Under the finding of the court below that the store carried on by Lillian E. Amphlett was in realty the property and business of the judgment debtors, John B., T. G. and T. L. Amphlett, all goods obtained by Lillian from appellants were obtained by fraud, not only upon her part, but also on the part of John B., T. G. and T. L. Amphlett.

The decree of the court below, by which goods so obtained were to be devoted to a payment of the debt of John B., T. G. and T. L. Amphlett to the Plano Manufacturing Company, carries into effect the fraud of the Amphletts, and enables John B., T. G. and T. L. Amphlett to pay their debt to the Plano Manufacturing Company with goods fraudulently obtained from appellant. A court of equity will never “ rob Peter to pay Paul.”

It is urged by appellees that appellants, having taken a bill of sale from Lillian E. Amphlett of the goods in her store, and therefore canceled her debt 'to them, thereby ratified the action under which the goods were obtained from them, and lost all right to retake their goods.

*196It does not appear that appellants, when they took this . bill of sale, were aware that the store in reality belonged to John B., T. Q-. and T. L. Amphlett, and that the goods therein had been obtained by fraud. But if they did know these facts, we do not perceive that it would have made any difference. Having ascertained that the goods had been obtained by fraud, appellants might have replevied the goods which they had parted with, but if Lillian Amphlett was willing to surrender them without such action, we see no reason why they should not have accepted her surrender; and, necessarily, the retaking of the goods, either by replevin or by voluntary surrender, would have discharged the obligation of Lillian Amphlett to pay for them.

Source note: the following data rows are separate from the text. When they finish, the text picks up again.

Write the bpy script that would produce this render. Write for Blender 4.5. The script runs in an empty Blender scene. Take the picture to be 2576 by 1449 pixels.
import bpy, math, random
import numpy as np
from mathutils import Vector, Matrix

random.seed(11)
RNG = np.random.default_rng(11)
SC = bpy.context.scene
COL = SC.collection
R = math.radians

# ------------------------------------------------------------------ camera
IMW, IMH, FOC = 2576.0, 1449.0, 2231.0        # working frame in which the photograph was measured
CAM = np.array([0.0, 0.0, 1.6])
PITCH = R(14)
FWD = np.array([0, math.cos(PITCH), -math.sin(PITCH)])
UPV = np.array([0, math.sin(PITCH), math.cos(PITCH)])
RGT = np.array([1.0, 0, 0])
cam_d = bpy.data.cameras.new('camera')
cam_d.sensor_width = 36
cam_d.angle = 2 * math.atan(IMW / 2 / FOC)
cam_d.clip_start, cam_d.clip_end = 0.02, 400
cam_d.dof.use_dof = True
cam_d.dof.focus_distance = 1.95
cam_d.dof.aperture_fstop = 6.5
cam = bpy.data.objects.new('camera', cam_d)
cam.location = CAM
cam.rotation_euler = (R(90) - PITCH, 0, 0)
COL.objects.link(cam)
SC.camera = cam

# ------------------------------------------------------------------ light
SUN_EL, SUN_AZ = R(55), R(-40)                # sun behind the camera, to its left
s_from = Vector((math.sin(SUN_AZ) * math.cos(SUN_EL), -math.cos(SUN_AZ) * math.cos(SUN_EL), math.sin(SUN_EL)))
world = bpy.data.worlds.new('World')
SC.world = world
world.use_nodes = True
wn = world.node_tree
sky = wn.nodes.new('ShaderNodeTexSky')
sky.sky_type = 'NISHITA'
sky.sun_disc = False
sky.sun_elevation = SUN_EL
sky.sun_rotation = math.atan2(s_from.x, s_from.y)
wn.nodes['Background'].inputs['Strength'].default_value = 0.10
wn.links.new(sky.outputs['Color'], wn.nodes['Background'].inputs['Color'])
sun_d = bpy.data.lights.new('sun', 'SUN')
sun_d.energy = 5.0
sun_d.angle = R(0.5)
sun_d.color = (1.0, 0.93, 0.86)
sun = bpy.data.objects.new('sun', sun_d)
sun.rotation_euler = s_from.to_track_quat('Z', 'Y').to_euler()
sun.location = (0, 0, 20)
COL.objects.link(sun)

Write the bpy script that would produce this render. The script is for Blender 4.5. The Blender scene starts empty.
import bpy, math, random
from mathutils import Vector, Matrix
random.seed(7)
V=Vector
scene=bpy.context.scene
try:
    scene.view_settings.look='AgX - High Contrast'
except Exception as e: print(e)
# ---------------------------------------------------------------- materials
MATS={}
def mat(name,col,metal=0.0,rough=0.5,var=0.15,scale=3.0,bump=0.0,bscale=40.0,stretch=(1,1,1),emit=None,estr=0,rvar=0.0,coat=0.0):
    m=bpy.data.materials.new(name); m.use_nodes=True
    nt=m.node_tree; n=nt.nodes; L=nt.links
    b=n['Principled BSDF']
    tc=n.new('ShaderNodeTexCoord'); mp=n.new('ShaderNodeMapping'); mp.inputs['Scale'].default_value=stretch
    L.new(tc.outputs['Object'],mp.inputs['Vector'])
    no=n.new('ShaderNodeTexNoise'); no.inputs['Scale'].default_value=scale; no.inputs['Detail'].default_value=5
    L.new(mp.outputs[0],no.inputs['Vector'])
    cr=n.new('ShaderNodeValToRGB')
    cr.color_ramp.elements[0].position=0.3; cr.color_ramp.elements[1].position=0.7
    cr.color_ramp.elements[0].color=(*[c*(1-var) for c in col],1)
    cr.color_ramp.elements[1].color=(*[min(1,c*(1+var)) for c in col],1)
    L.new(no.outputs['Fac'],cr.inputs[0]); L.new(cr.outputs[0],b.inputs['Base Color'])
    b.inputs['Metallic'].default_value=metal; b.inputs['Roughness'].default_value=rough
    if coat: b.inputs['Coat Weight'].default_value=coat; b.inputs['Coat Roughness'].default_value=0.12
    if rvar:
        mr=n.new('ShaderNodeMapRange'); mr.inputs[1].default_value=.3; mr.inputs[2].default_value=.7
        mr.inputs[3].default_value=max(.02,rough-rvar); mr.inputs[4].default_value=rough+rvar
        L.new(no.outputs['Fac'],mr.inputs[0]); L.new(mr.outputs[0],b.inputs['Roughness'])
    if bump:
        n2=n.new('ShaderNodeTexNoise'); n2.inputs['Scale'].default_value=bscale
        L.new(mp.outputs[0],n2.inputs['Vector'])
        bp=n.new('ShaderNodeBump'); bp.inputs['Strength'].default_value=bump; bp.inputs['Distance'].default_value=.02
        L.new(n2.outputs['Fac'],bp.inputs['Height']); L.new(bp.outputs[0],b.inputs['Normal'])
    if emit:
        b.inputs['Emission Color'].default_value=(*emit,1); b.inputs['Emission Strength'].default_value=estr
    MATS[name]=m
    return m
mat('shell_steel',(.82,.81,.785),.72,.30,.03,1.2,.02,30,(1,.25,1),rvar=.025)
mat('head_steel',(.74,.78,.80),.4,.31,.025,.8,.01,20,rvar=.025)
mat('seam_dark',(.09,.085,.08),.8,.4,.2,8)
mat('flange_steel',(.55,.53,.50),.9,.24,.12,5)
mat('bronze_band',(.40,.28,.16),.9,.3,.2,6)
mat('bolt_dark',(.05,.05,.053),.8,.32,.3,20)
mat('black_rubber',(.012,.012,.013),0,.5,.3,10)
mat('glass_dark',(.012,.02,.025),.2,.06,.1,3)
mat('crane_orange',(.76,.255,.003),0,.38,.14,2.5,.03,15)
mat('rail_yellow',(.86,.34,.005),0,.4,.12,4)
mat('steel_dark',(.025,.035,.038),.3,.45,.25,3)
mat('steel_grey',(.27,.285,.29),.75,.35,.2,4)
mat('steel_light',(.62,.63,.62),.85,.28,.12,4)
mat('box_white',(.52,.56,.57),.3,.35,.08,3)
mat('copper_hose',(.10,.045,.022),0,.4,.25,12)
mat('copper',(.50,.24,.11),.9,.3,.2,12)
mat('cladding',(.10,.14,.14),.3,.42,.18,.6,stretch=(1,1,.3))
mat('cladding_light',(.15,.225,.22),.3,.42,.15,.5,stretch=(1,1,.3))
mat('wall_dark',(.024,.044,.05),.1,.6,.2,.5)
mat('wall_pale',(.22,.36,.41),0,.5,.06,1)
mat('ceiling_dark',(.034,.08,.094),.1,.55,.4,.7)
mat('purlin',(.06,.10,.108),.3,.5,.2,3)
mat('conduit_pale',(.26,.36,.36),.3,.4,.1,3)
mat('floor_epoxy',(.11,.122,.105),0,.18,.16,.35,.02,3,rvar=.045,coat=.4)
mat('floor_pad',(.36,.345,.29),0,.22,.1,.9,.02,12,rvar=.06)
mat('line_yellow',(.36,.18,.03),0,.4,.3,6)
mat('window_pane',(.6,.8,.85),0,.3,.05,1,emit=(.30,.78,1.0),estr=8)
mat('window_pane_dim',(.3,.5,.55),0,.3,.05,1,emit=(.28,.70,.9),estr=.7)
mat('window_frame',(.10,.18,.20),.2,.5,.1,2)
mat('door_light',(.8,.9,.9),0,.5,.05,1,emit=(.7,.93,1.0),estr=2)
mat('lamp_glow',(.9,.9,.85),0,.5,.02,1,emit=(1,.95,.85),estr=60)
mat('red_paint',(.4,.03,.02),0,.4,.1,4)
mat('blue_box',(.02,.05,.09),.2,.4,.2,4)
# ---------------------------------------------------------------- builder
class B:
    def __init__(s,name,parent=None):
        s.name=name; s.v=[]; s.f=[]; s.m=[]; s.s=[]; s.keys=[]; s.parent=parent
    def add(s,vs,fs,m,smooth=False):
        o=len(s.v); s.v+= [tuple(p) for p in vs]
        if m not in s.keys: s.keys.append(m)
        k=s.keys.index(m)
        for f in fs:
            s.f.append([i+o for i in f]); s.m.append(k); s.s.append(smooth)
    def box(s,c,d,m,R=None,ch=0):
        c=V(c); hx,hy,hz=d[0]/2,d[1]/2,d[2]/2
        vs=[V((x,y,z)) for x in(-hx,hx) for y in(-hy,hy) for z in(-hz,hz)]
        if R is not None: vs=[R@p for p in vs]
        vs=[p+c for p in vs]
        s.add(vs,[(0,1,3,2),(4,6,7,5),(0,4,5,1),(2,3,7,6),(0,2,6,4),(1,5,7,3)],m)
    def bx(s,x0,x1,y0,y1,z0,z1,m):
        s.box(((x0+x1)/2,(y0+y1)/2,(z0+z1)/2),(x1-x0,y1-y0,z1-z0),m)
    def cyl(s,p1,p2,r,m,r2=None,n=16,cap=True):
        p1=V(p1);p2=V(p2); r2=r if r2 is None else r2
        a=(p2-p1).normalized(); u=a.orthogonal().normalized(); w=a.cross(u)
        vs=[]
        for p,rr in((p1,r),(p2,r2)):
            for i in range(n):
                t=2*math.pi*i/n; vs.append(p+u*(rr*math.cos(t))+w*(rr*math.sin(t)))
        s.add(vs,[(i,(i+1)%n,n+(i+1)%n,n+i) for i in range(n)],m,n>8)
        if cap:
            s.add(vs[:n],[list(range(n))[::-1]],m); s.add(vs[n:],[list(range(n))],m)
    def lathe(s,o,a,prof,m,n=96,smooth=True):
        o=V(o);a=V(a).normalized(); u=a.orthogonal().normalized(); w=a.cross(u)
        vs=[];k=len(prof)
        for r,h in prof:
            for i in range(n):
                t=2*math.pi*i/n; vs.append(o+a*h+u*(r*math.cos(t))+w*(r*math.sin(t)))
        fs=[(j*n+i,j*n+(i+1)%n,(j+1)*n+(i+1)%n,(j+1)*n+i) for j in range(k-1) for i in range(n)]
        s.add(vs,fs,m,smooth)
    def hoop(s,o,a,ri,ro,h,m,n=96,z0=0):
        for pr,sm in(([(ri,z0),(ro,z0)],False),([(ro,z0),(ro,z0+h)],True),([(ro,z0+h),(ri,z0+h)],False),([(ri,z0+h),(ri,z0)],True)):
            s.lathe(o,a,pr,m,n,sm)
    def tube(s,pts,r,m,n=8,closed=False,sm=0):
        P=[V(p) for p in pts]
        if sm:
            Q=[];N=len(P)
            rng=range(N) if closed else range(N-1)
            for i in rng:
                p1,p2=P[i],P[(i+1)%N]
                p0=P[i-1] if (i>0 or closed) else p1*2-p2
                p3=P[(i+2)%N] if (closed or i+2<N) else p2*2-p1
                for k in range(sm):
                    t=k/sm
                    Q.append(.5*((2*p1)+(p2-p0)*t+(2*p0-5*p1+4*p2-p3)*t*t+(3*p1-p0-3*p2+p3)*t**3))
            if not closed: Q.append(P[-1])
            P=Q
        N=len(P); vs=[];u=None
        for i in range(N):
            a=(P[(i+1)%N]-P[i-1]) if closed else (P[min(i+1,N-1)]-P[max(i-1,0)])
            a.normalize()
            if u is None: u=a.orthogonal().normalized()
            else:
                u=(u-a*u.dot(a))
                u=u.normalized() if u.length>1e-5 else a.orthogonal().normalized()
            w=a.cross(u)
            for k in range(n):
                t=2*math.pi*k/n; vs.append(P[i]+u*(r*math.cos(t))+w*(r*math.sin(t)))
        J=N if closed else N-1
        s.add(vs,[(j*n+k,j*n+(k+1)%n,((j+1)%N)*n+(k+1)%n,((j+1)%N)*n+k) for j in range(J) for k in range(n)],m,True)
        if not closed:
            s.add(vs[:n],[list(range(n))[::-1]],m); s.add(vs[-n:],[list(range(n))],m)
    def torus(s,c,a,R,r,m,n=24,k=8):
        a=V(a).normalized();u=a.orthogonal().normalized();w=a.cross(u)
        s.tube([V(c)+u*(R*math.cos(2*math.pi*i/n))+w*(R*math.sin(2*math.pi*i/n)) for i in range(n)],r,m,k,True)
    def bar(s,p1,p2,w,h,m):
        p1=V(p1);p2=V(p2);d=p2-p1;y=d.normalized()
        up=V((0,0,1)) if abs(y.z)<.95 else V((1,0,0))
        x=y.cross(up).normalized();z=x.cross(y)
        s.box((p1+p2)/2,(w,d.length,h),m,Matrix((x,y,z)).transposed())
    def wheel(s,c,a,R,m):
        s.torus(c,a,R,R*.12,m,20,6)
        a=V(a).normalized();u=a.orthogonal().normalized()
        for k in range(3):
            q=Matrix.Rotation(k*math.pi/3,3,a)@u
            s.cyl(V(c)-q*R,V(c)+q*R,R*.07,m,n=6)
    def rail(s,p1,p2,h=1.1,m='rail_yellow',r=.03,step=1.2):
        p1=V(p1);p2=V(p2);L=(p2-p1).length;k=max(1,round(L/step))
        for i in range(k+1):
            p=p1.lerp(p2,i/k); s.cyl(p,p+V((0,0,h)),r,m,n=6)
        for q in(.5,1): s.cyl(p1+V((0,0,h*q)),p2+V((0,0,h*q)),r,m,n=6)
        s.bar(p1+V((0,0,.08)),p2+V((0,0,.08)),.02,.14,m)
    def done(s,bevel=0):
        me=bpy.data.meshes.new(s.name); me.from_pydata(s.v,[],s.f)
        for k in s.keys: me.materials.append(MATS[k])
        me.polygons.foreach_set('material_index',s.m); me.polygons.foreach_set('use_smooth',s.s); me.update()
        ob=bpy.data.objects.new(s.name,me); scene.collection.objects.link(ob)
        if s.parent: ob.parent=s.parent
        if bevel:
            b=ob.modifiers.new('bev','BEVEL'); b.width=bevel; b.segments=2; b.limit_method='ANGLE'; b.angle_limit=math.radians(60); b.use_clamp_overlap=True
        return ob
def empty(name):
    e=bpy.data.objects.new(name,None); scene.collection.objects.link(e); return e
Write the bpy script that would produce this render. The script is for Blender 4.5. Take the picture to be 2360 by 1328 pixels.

Mor do we think that if the first petition filed by appellants placed their right to hold the goods upon the surrender of them, or the bill of sale to them made by Lillian Amphlett, it deprived them of their right to insist that the goods had been obtained from them by such a fraud as that against them, none of the Amphletts obtained any title thereto. Taking the bill of sale, as appellants did, apparently without any knowledge of the fraud perpetrated by the Amphletts, or of the creditor’s bill filed by the Plano Manufacturing Company, it was quite natural for them to file their first petition, relying upon the title-they had acquired under the bill of sale. Indeed, while the right to hold the goods, because they had been induced to part with the possession of them by fraud, was set up in the amended petition which we are now considering, it does not seem to have been clearly urged, on argument, to the chancellor before whom the demurrer to said position was heard.

Can appellants, of the goods surrendered to them by Lillian Amphlett, hold other than those which they had themselves parted with the possession of, under the fraudulent representations made to them? In other words, have they a fight to goods which, while not directly obtained from them, are the proceeds of goods which they parted with in consequence of the fraudulent representations and practices of the Amphletts?

*197The Plano Manufacturing Company did not, as it might, have their execution levied upon the goods in the store carried on by Lillian E. Amphlett. They have resorted to a court of equity, and, being now in a court of equity, the goods kept by Lillian Amphlett in her store, and by her voluntarily surrendered to appellants in satisfaction of her debt to them, are to be treated and disposed of in accordance with equitable principles. Obtaining goods from appellants as she did, neither Lillian, John B., T. Gf. or T. L. Amphlett acquired title thereto; delivered, as the goods were, into the possession of Lillian, in the view of a court of equity, she received them merely in trust, holding them for the benefit of their true owners — appellants.

A constructive trust arises whenever another’s property has been wrongfully obtained, appropriated and converted into a different form. If a trustee or other fiduciary person wrongfully converts goods held in trust into a different species of property, taking to himself the title, or if an agent or bailee wrongfully disposes of his principal securities and with the proceeds purchases other securities in his own name, in these and all similar cases, equity impresses a constructive trust upon the new form or species of property, not only while it is in the hands of the original wrongdoer, but as long as it can be followed and identified, into whosesoever hands it may come, except those of a bona fide purchaser for value and without notice. As a necessary consequence of this doctrine, whenever property subject to a trust is wrongfully sold and transferred to a bona fide purchaser so that it is freed from the trust, the trust immediately attaches to the price or proceeds in the hands of the vendor, whether such price be a debt yet unpaid due from the purchaser or a different kind of property taken instead, or even a sum of money paid to the vendor, so long as the money can be identified and is left in his hands or under his control. Pomeroy’s Equity Jurisprudence, Sec. 1044-1848-1051.

It is not essential for the application of this rule that an actual trust or fiduciary relation should exist between the *198original wrongdoer and the beneficial owner. Whenever one person has wrongfully taken the property of another and converted it into a new form or transferred it, a trust arises and follows the property or its proceeds. Pomeroy’s Equity Jurisprudence, Sec. 1051.

The decree of the Circuit Court is reversed and the cause remanded with directions to overrule the demurrer to appellant’s amended petition and for further proceedings in this cause not inconsistent with this opinion. . Beversed and remanded with directions.